If mandates on food healthiness are what the government want, then they can start with removing the unhealthy food from the lunches they provide, rather than from parents.
That said, it’s hard to trust the current government to get even that part right. It was only last fall that Congress blocked an initiative by the Obama administration to increase the standards on what counted as a “serving” of vegetables.
The result: Pizza and french fries can still be counted in that vegetable serving, sodium restrictions are lessened and not as many whole grains are required.
Who benefits from this? The makers of cheap, processed junk foods who can keep selling their unhealthy lunches to schools without having to increase standards (and costs) on their production. Who opposed these restrictions? The food industry.
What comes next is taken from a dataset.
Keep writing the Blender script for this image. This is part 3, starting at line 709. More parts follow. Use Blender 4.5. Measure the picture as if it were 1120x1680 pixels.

There are two scenarios here, and it seems like the wrong choices are being made in both of them. On one side, there’s a government that wants to force healthy food on kids, even if that means declaring personal lunches unfit for consumption. But on the other side, we have a Congress that votes down nutritional requirements for federally-funded food and leaves pizza and french fries in the lunch lines.
It should be just the opposite. Healthy eating is a good idea, but you can’t force it on people. Government money should be spent on healthy foods; we have a big enough problem with obesity in this country without our schools helping. At the same time, the government should have no say in what parents want to give their children for packed lunches because that’s none of their business.